Etcetera II

The New Tax Form

The two have little in common. The one really amounts to little more than closing one’s eyes, taking a deep breath and in the long ago days, signing a cheque. Completing the tax return form represents something entirely different.

There is always the fear that something has been overlooked, a significant receipt that has gone astray, a payment either in or out which had somehow not been properly recorded – so that finalising the return was inevitably put off until it could be put off no longer. 

And then there was the unavoidable, as I then believed, trip to the BURS office to hand over the Return plus supporting documents.

For years I had been providing support receipts to back up expenditure claims until I was told that there was no need to do so as BURS would make it known if it ever wished to have a look-see. Strange that it had never bothered to tell me.

But the corollary is that all papers pertaining to tax returns need to be kept for five years.

Or is it 10? But then the end of September mass move to the BURS office must surely be, one of the more remarkable events of the Gaborone calendar year.

For a start, the new BURS office is situated in what must be the worst possible place in the entire city. It is approached, and then left, with real difficulty. 

Its pot holed car park which is empty for most of the year, is now crammed with vehicles. 

It remains a surprise that the gents who control so many of the city’s car parks are yet to realise that a killing is to be made there by charging, say P5 or P10 for a parking space for some desperate returnee. 

And then the poor soul gets into the appropriate building and joins what he hopes might be the appropriate queue. It often isn’t; then discovers the mistake and seeks out the correct one which he/she joins at the end, being down the corridor, down the staircase, out of the doorway and half way back to the place where the car had been left.  It will be, inevitably a long wait and the prospect is so awful that the temptation is to give up and come back the next day.

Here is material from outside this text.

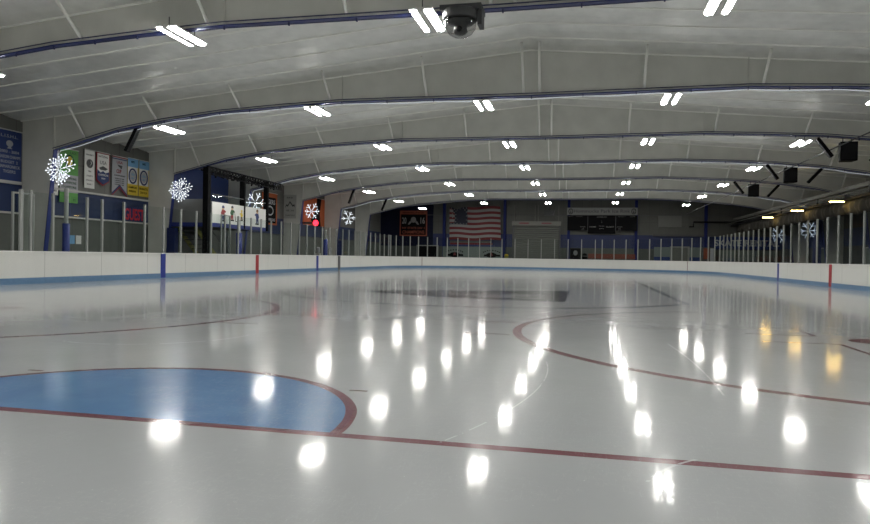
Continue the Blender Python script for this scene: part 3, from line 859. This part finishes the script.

Save that the next day is bound to be even worse.

The other options are to see if some unusually kind friend further along the queue, would agree to submit your return with theirs, or to offer, say P50 to someone willing to do the same job.

But that’s risky, for obvious reasons.  But this year, BURS has multiplied the agony by coming up with a newly designed form which, for the first time, can be electronically scanned. 

This form is absolutely not intended to be customer friendly. Over many years, I had just about managed to master the old form. 

But now came this new monster. The assumption would be that when authority of whatever kind is tempted to make such dramatic changes it will do so carefully, step by step, testing each proposed change and finding out what will work and what won’t. 

The new requirement that thebes , and not just Pula, should be included for the first time did make me wonder if BURS had ever bothered to do this. Can it really be so important that 47 thebe be recorded, rather than, say 13 thebe.

Okay. With, say, 150,000 tax payers, the thebes will add up. But doesn’t their inclusion make the scanning  process that much more difficult? But then when it came to sending in my return by registered post – I can no longer take that queue -  I found that, unlike the old form, the new one had omitted the where-to-return-your-Form to-BURS-address which couldn’t be much more basic.

So I conclude when BURS discovers that this new form is giving them greater problems than it had previously experienced, it will come up with yet another prototype. 

 In the meanwhile, it has helpfully been holding workshops to advise people how to cope with this new form and have again been placing staff in key locations to receive and advise people on their tax returns.

I marveled at the huge queue at Gaborone’s Riverwalk on Tuesday afternoon last week. Those joining the end must have brought sleeping bags and mattresses in the hope that by Thursday at the least, they might be near the front.

But by Thursday and Friday, the queue must have gone around the block! To BURS, this kind of response may suggest that the system is working well. 

The more obvious conclusion is that it is not working at all and needs to be quickly re-thought.